Determinados líderes políticos debido a su incompetencia, dirigentes religiosos cegados por su falta de trascendencia espiritual y líderes sociales confundidos por su cobardía, están conduciéndonos por derroteros que, de no ser controlados a tiempo, podrían llevarnos a situaciones de cataclismo social semejantes a los vividos en suelo europeo, de forma reiterada, en el pasado siglo XX; situaciones de triste memoria que sería deseable que no volvieran a repetirse.
“Lejos esté de nosotros el funesto vicio de pensar”, dicen que le dijo el rector de la catalana Universidad de Cervera al absolutista monarca Fernando VII (1813-1833), con ocasión de una visita a su campus universitario, invadido el rector por el miedo a caer en las iras del despótico rey, rodeado de una aureola que le hacía capaz de traicionar a todos cuantos le rodearon y de ejercer con crueldad despótica su reinado. Unos callan por miedo y a otros el miedo les hace adoptar posturas cobardes capaces de generar conflictos.
Pues no. Va a ser que no. ¡No necesitamos fanáticos! No queremos ser “como ellos”, como los otros, queremos que prevalezca el sentido común, el entendimiento, la concordia, el amor fraternal, el respeto a las ideas, aunque no sean coincidentes con las nuestras. No queremos ser guiados por fanáticos, ni en la iglesia, ni en el gobierno, ni en la universidad. Nos sobran, como les sobraban al Israel del Antiguo Testamente (también al de ahora, integrado por palestinos y judíos) los falsos profetas, los despóticos dirigentes (políticos y religiosos), los falsos predicadores de cruzadas, bien sea a través de los púlpitos, de las ondas o de cualquier otro medio de comunicación. Nos sobran los salvadores de derechas y los redentores de izquierdas. Nos producen espanto los fanáticos religiosos y los políticos o periodistas visionarios.¡Queremos que nos dejen pensar! Sobran tantos “sumos pontífices” (por supuesto con minúsculas) que revestidos de pontifical, y encaramados a muy diversas plataformas, quieren que les sigamos a toque de corneta, sin dejar espacio a la reflexión personal, al diálogo, al encuentro fraterno, a la armonía sinfónica de las ideas. Queremos que nos dejen equivocarnos y que nos dejen pensar, pero que velen, quienes tengan ese oficio, en todo caso, porque no detentemos, ninguno de nosotros, poder suficiente para arrastrar en nuestro error a quienes no deseen seguirnos.
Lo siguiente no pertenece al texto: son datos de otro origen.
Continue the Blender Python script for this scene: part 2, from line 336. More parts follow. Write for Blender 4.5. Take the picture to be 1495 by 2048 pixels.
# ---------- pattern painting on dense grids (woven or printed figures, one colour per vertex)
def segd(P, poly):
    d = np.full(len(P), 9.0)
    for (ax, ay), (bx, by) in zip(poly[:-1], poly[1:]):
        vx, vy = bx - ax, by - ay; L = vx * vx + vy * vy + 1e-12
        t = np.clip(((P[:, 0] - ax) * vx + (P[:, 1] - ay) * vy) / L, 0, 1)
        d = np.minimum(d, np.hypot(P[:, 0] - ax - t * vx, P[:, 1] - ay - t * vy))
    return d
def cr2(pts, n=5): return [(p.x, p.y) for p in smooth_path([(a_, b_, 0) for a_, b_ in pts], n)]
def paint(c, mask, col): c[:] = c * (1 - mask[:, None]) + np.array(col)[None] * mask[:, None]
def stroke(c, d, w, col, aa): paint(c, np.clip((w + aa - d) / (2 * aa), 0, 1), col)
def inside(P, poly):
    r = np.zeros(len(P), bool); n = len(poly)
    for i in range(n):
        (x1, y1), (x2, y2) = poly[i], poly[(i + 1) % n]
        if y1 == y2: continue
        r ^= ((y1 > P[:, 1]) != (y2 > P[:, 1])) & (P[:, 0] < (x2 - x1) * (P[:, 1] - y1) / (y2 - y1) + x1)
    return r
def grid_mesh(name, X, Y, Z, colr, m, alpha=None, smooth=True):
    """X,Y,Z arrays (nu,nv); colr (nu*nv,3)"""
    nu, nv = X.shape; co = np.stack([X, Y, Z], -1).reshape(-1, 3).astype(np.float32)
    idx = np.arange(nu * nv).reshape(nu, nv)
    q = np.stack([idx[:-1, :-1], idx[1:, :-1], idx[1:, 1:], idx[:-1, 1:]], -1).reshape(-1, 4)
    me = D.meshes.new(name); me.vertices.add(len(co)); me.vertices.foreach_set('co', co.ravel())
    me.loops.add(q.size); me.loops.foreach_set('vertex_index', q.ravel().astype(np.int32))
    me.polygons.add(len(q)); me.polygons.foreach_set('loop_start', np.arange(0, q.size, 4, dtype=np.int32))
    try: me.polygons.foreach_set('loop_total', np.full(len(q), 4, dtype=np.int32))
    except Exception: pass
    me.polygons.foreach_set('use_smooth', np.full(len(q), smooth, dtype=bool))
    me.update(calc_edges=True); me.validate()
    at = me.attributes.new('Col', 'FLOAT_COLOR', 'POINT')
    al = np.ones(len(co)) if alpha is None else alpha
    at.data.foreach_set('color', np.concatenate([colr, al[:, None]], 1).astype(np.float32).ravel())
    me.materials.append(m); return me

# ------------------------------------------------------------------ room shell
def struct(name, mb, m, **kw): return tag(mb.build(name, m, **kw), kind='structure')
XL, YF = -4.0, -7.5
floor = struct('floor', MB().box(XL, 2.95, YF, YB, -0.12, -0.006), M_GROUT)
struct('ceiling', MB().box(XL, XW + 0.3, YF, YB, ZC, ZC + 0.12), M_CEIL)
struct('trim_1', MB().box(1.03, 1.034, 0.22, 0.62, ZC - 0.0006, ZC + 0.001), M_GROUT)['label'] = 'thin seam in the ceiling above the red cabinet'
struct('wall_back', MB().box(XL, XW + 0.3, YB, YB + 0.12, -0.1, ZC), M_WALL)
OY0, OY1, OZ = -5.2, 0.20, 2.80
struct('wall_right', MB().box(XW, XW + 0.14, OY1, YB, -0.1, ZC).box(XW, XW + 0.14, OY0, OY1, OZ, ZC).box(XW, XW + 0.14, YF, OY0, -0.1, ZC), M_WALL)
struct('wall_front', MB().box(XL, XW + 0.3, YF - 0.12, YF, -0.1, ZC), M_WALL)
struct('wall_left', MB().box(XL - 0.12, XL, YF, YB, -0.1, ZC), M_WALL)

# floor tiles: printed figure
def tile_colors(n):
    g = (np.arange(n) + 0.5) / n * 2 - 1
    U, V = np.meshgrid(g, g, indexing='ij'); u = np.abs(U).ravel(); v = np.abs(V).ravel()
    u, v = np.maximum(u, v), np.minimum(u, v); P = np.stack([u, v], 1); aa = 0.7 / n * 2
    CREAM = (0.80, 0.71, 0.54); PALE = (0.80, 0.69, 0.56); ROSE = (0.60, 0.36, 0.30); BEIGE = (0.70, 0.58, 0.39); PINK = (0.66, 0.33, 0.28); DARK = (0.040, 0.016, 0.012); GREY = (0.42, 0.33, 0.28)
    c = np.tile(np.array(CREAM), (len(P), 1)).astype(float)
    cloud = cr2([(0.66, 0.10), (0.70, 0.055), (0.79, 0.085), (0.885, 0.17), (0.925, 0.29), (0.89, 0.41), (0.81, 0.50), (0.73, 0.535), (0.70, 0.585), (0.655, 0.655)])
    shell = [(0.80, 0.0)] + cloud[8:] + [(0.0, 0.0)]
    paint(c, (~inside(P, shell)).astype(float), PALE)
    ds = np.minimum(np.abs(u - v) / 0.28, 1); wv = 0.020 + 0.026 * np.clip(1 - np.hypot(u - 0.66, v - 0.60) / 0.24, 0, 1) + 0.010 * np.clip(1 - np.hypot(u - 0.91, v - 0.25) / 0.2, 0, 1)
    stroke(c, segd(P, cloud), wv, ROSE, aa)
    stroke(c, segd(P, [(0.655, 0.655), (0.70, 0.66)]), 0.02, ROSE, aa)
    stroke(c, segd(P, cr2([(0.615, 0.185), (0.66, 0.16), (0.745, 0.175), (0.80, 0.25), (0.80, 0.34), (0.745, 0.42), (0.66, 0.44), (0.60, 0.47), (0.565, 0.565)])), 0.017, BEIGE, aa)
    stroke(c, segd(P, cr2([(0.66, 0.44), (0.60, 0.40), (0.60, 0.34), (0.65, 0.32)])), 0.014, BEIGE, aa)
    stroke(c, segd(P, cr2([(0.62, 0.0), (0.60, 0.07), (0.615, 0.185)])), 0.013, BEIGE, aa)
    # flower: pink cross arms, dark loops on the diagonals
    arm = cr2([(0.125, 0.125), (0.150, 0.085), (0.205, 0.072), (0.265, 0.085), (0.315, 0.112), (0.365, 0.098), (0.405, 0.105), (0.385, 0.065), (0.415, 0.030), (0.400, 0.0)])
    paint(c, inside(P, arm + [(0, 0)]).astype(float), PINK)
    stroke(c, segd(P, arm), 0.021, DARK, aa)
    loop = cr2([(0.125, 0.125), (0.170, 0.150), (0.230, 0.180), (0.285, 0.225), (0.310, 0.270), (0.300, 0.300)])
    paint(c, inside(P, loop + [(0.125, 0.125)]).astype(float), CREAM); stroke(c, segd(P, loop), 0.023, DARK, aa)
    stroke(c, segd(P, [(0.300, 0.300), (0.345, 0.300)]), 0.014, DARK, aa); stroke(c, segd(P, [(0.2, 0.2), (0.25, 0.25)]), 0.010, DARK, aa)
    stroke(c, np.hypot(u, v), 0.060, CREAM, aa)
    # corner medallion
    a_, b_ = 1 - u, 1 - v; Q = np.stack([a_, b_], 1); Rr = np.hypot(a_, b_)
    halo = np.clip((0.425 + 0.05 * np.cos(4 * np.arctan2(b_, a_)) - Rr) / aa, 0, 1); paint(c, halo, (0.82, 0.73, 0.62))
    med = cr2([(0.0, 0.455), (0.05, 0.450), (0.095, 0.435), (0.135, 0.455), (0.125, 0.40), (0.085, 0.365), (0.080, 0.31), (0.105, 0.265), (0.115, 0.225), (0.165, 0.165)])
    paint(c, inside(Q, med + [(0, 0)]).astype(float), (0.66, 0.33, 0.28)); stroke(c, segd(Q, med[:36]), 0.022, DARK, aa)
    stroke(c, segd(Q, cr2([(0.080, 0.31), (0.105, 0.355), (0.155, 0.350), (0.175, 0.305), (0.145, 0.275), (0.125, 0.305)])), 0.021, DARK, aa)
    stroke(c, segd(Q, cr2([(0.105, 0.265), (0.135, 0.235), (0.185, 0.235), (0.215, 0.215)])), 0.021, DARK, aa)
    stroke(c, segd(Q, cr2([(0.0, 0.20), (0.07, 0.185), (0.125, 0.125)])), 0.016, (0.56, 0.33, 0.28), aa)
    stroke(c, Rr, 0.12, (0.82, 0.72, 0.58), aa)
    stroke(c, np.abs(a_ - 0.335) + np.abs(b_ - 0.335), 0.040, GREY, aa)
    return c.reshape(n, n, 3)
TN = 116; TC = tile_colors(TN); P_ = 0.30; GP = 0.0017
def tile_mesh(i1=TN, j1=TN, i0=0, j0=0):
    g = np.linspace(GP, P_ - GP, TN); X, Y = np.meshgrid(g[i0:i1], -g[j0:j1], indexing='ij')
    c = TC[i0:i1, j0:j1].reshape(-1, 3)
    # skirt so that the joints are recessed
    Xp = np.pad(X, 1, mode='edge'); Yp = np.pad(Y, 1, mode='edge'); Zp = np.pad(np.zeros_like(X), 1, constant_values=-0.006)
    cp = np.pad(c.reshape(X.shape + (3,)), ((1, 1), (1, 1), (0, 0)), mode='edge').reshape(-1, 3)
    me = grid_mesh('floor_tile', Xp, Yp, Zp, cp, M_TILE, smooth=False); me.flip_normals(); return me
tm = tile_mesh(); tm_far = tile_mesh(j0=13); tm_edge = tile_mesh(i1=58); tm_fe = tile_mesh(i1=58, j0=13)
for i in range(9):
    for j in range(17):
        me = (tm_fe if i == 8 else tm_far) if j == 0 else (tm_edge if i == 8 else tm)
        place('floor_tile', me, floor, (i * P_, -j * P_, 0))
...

El mundo está lleno de cosas por las que vivir, de ideas que defender (no tanto por las que luchar o morir), de proyectos a los que servir; queremos tener espacios suficientes para poder expresarnos en libertad, sin censuras, a fin de poder hacer la elección que más se acomode a nuestra voluntad en cada momento de nuestra vida. Soñamos con un mundo plural, en el que todos, con nuestras diferencias, podamos respetar y ser respetados. Y esto, trasladado al terreno religioso, demanda de nuestros dirigentes que no nos adoctrinen, que nos enseñen; que no nos roturen el camino, más bien que nos lo sugieran; que no nos fanaticen, antes bien, que nos abran grandes espacios para la reflexión personal y sean capaces de admitir la discrepancia como un valor que enriquece las relaciones humanas y hace de la fe un patrimonio personal y colectivo, sin que eso suponga ningún tipo de contradicción.
En momentos en los que se producen explosiones de violencia amparadas en valores religiosos, la religión debe convertirse en un agente conciliador, desoyendo los llamamientos de algunos líderes religiosos que llaman públicamente a ejecutar a los causantes de lo que para ellos supone una infamia (cf. Omar Bakri Mohammed, clérigo musulmán radical expulsado del Reino Unido por incitar a la violencia).
No caigamos en la tentación. Definitivamente ¡no necesitamos fanáticos de ningún tipo!